### TASK STATEMENT
From the listing that follows, output everything exactly except the pictures.

──────── PROVIDED ENTRIES ────────

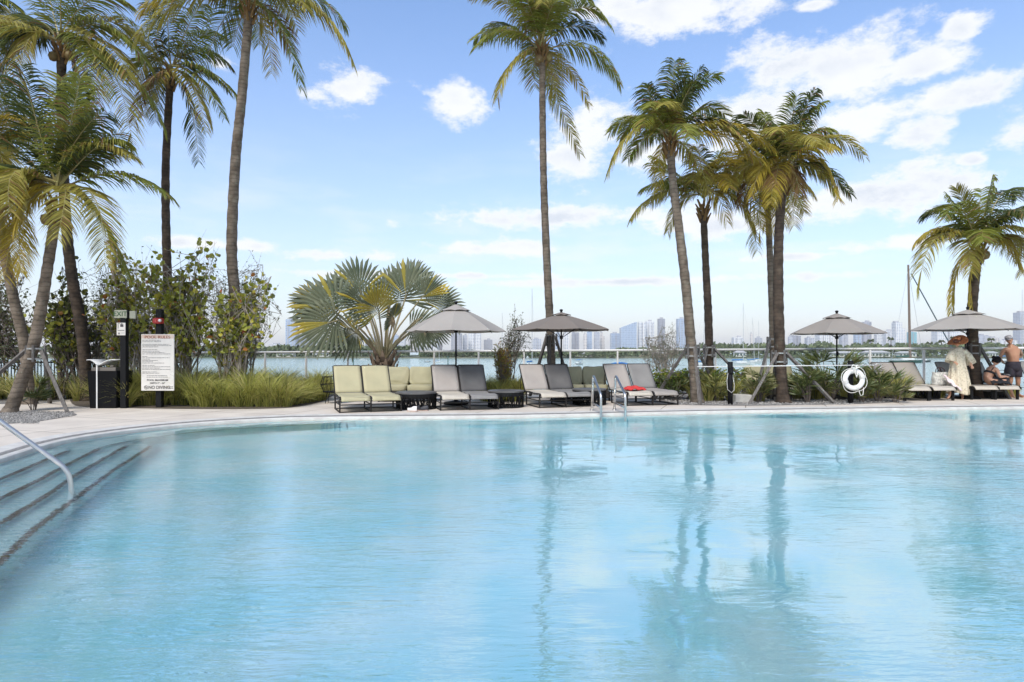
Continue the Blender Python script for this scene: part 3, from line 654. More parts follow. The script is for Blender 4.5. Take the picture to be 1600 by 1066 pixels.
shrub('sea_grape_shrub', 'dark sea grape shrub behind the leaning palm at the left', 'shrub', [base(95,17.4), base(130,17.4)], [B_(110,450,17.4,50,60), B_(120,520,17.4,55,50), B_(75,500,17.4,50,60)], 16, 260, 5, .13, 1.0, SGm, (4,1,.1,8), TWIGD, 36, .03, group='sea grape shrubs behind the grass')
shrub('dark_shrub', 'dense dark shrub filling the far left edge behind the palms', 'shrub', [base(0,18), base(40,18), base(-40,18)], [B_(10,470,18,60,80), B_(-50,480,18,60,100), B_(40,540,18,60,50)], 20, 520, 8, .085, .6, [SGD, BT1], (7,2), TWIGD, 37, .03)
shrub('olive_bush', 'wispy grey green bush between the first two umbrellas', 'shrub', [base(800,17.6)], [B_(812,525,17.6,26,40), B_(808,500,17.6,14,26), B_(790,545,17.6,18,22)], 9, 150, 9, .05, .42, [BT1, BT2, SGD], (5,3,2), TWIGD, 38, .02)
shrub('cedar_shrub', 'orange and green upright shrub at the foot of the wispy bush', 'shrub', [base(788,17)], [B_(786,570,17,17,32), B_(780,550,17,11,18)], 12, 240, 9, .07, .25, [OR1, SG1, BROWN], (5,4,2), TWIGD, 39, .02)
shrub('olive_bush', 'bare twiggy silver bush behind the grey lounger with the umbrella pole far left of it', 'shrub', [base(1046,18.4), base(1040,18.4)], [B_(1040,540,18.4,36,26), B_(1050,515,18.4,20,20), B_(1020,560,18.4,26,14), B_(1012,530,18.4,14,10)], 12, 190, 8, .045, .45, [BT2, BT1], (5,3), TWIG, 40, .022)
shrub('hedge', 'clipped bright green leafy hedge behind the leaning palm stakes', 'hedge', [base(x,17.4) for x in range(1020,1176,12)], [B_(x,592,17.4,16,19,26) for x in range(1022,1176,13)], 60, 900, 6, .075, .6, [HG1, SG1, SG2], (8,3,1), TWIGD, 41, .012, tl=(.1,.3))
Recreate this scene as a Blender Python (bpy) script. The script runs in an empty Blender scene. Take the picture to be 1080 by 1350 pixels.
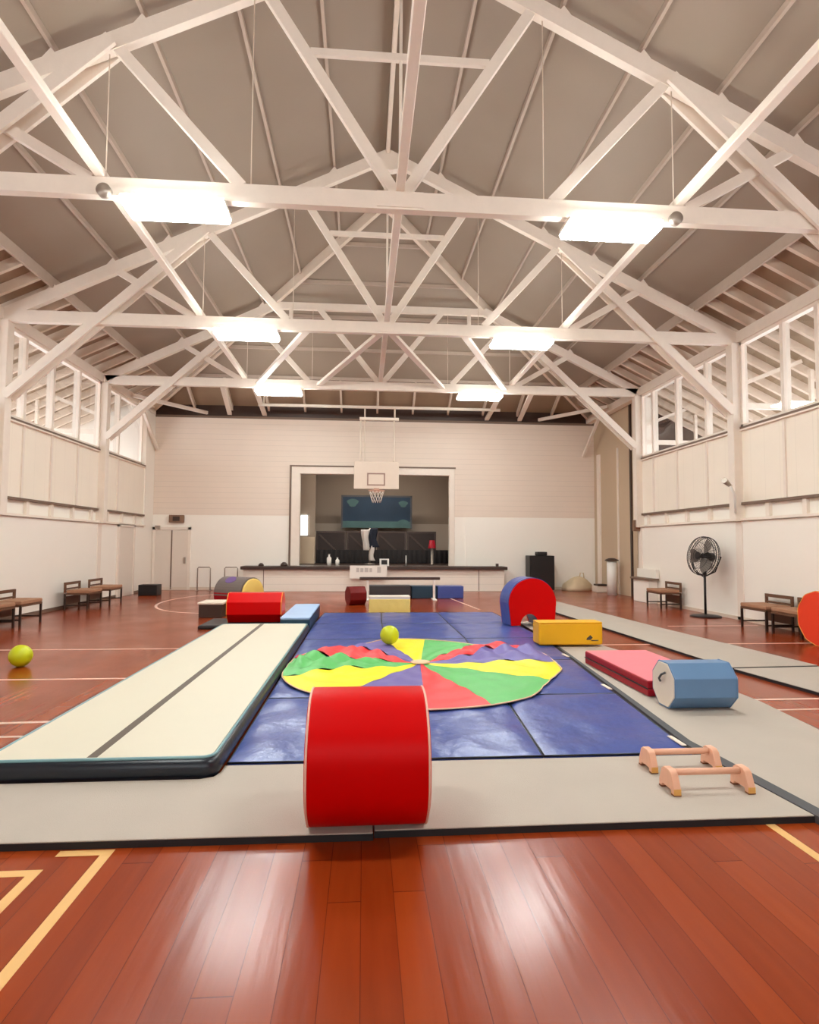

────────

### REPLY TO THE TASK
Continue the Blender Python script for this scene: part 3, from line 654. More parts follow. The script is for Blender 4.5. Take the picture to be 1600 by 1066 pixels.
shrub('sea_grape_shrub', 'dark sea grape shrub behind the leaning palm at the left', 'shrub', [base(95,17.4), base(130,17.4)], [B_(110,450,17.4,50,60), B_(120,520,17.4,55,50), B_(75,500,17.4,50,60)], 16, 260, 5, .13, 1.0, SGm, (4,1,.1,8), TWIGD, 36, .03, group='sea grape shrubs behind the grass')
shrub('dark_shrub', 'dense dark shrub filling the far left edge behind the palms', 'shrub', [base(0,18), base(40,18), base(-40,18)], [B_(10,470,18,60,80), B_(-50,480,18,60,100), B_(40,540,18,60,50)], 20, 520, 8, .085, .6, [SGD, BT1], (7,2), TWIGD, 37, .03)
shrub('olive_bush', 'wispy grey green bush between the first two umbrellas', 'shrub', [base(800,17.6)], [B_(812,525,17.6,26,40), B_(808,500,17.6,14,26), B_(790,545,17.6,18,22)], 9, 150, 9, .05, .42, [BT1, BT2, SGD], (5,3,2), TWIGD, 38, .02)
shrub('cedar_shrub', 'orange and green upright shrub at the foot of the wispy bush', 'shrub', [base(788,17)], [B_(786,570,17,17,32), B_(780,550,17,11,18)], 12, 240, 9, .07, .25, [OR1, SG1, BROWN], (5,4,2), TWIGD, 39, .02)
shrub('olive_bush', 'bare twiggy silver bush behind the grey lounger with the umbrella pole far left of it', 'shrub', [base(1046,18.4), base(1040,18.4)], [B_(1040,540,18.4,36,26), B_(1050,515,18.4,20,20), B_(1020,560,18.4,26,14), B_(1012,530,18.4,14,10)], 12, 190, 8, .045, .45, [BT2, BT1], (5,3), TWIG, 40, .022)
shrub('hedge', 'clipped bright green leafy hedge behind the leaning palm stakes', 'hedge', [base(x,17.4) for x in range(1020,1176,12)], [B_(x,592,17.4,16,19,26) for x in range(1022,1176,13)], 60, 900, 6, .075, .6, [HG1, SG1, SG2], (8,3,1), TWIGD, 41, .012, tl=(.1,.3))
Recreate this scene as a Blender Python (bpy) script. The script runs in an empty Blender scene. Take the picture to be 1080 by 1350 pixels.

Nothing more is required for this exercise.